Theorem Let $f(t,x,\lambda)$ be a continuous function in $(t,x,\lambda)$ and locally Lipschitz in $x$ (uniformly in $t$ and $\lambda$) on $[t_0,t_1]\times{D}\times\{\|\lambda-\lambda_0\|\leq{c}\}$, where $D\subset\mathbb{R}^{n}$ is an open connected set. Let $y(t,\lambda_0)$ be a solution of $\dot{x}=f(t,x,\lambda_{0})$ with $y(t_0,\lambda_0)=y_0\in{D}$. Suppose $y(t,\lambda_0)$ is defined and belongs to $D$ for all $t\in[t_0,t_1]$. Then, given $\epsilon>0$, there exists a $\delta=\delta(\epsilon)$ such that if
$$\|z_0-y_0\|<\delta,~\|\lambda-\lambda_0\|<\delta$$
then there is a unique solution $z(t,\lambda)$ of $\dot{x}=f(t,x,\lambda)$ defined on $[t_0,t_1]$, with $z(t_0,\lambda)=z_0$ and $z(t,\lambda)$ satisfies
$$\|z(t,\lambda)-y(t,\lambda_0)\|<\epsilon,~\forall{t}\in[t_0,t_1].$$
Proof: By continuity of $y(t,\lambda_0)$ in $t$ and compactness of $[t_0,t_1]$, we know that $y(t,\lambda_0)$ is bounded on $[t_0,t_1]$. Define a tube ''U'' around the solution $y(t,\lambda_0)$ by
$$U=\{(t,x)\in[t_0,t_1]\times\mathbb{R}^{n}| \|x-y(t,\lambda_0)\|\leq\epsilon\}$$
Suppose that $U\subset{[t_0,t_1]\times{D}}$; if not replace $\epsilon$ by $\epsilon_1<\epsilon$ that is small enough to ensure that $U\subset{[t_0,t_1]\times{D}}$ and continue the proof with $\epsilon_1$. The set $U$ is compact; hence, $f(t,x,\lambda)$ is Lipschitz in $x$ on $U$ with a Lipschitz constant $L$.
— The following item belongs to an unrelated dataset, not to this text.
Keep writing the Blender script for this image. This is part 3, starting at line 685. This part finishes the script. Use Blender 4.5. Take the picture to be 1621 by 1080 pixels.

My question is as follows:
Why is $f(t,x,\lambda)$ Lipschitz in $x$ on $U$? I am asking this because in the theorem statement it says that $f$ is locally Lipschitz in $x$ on $[t_0,t_1]\times{D}\times\{\|\lambda-\lambda_0\|\leq{c}\}$ but in the proof $U$ does not include any information about $\lambda$ or $\|\lambda-\lambda_0\|$. Therefore, how does the compactness of $U$ imply that $f$ is Lipschitz on $U$.
It's been quite some time that I have been looking for an answer to this question. Thus, I greatly appreciate your thoughts and inputs. Thanks in advance!!
Best Answer
By the assumptions, $f(t,x,λ)$ is still uniformly $x$-Lipschitz on $U$ for all fixed $λ\in \bar B(λ_0,c)$. Apparently (?) the stronger statement of uniform $x$-Lipschitz continuity on $U\times \bar B(λ_0,c)$ is not required.
The proof probably goes over the Grönwall lemma for $\|z(t;λ)-y(t;λ_0)\|\le\|z(t;λ)-z(t;λ_0)\|+\|z(t;λ_0)-y(t;λ_0)\|$, where the terms on the right satisfy integral inequalities which has the integral inequality $$ \|z(t;λ_0)-y(t;λ_0)\|\le \|z_0-y_0\|+\int_{t_0}^tL\|z(s;λ_0)-y(s;λ_0)\|\,ds $$ and $$ \|z(t;λ)-z(t;λ_0)\|\le\int_{t_0}^tL\|z(s;λ)-z(s;λ_0)\|\,ds+ \int_{t_0}^t\|f(t,z(t;λ_0),λ)-f(t,z(t;λ_0),λ_0)\|\,ds $$ In the last inequality the uniformity in $λ$ of the Lipschitz condition is used, so it was wrong to not include it in the statement.